— BEGIN —
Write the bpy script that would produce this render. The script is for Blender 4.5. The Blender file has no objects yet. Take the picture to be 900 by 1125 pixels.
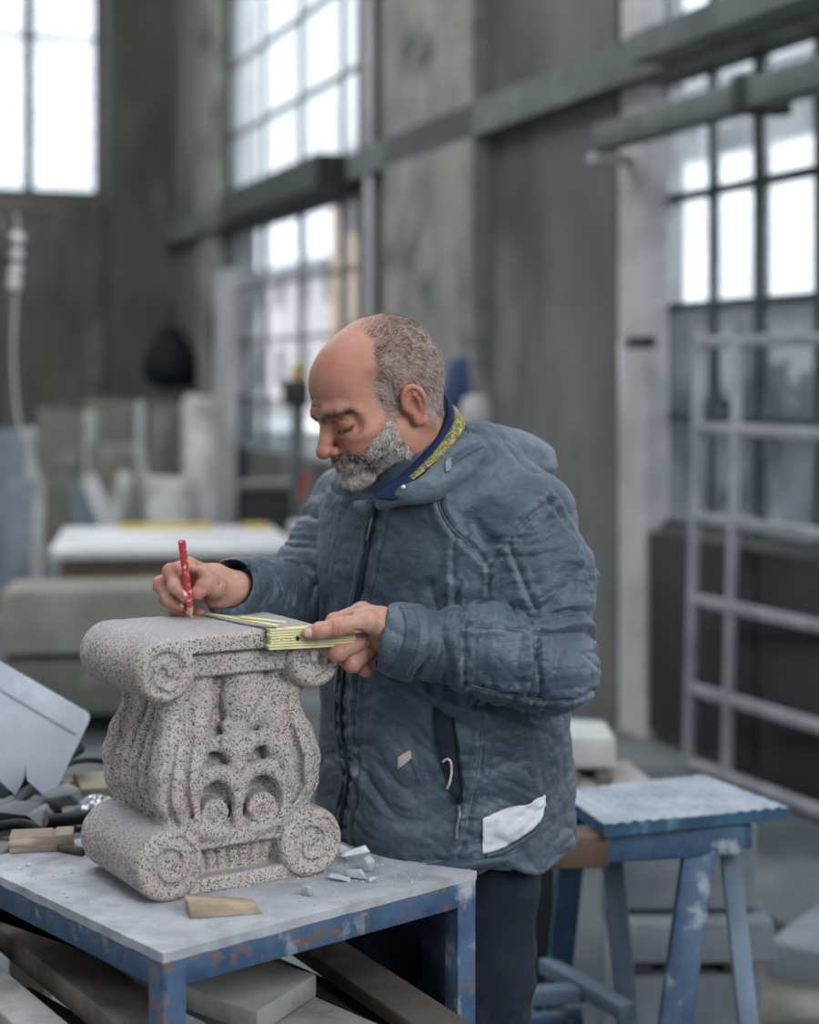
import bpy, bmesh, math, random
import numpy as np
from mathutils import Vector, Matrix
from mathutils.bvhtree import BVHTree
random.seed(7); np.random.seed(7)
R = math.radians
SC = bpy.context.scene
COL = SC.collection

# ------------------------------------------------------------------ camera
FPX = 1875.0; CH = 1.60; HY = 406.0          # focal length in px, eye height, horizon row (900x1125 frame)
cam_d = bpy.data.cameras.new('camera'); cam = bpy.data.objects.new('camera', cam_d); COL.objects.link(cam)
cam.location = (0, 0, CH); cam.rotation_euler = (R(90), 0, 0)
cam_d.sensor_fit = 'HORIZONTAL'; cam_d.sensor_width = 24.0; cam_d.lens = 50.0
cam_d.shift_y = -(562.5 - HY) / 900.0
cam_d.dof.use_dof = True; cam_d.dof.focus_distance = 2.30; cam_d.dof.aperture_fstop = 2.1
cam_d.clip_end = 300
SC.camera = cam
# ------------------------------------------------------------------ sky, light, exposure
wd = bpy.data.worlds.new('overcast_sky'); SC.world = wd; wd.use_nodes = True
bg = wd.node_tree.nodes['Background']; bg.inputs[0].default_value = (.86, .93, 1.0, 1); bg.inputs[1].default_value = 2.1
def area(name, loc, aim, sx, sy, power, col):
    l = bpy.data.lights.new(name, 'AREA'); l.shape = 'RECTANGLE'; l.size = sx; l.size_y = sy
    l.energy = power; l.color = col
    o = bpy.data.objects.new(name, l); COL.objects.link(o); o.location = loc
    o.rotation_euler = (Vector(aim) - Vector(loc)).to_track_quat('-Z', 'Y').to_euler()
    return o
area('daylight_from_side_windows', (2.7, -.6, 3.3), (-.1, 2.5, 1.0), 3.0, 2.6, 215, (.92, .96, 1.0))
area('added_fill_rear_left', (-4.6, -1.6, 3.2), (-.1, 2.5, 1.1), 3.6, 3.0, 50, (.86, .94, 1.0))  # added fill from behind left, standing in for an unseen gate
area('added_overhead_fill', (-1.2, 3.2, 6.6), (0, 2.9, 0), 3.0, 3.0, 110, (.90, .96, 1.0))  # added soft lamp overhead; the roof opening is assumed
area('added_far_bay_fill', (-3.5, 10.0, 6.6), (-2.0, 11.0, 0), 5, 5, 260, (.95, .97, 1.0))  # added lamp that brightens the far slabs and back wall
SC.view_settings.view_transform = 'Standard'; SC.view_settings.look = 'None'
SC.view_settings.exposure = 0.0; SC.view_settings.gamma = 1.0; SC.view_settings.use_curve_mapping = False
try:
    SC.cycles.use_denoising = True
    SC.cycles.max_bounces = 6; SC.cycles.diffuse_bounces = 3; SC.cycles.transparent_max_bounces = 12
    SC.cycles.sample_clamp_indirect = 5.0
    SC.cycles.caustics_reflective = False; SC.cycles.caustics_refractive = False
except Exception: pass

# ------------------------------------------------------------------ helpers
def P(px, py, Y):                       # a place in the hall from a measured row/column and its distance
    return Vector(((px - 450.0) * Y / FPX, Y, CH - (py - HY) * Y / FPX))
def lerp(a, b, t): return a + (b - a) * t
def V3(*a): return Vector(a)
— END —
— BEGIN —
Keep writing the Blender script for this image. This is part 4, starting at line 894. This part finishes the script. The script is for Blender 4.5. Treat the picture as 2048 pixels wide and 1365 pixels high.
— END —
> Exercise instructions
Out of the records above, set down only the lines from the one that contains "Write the bpy" through the one that contains "COL = SC.collection", unchanged and without the pictures.

> Output for this exercise
Write the bpy script that would produce this render. The script is for Blender 4.5. The Blender file has no objects yet. Take the picture to be 900 by 1125 pixels.
import bpy, bmesh, math, random
import numpy as np
from mathutils import Vector, Matrix
from mathutils.bvhtree import BVHTree
random.seed(7); np.random.seed(7)
R = math.radians
SC = bpy.context.scene
COL = SC.collection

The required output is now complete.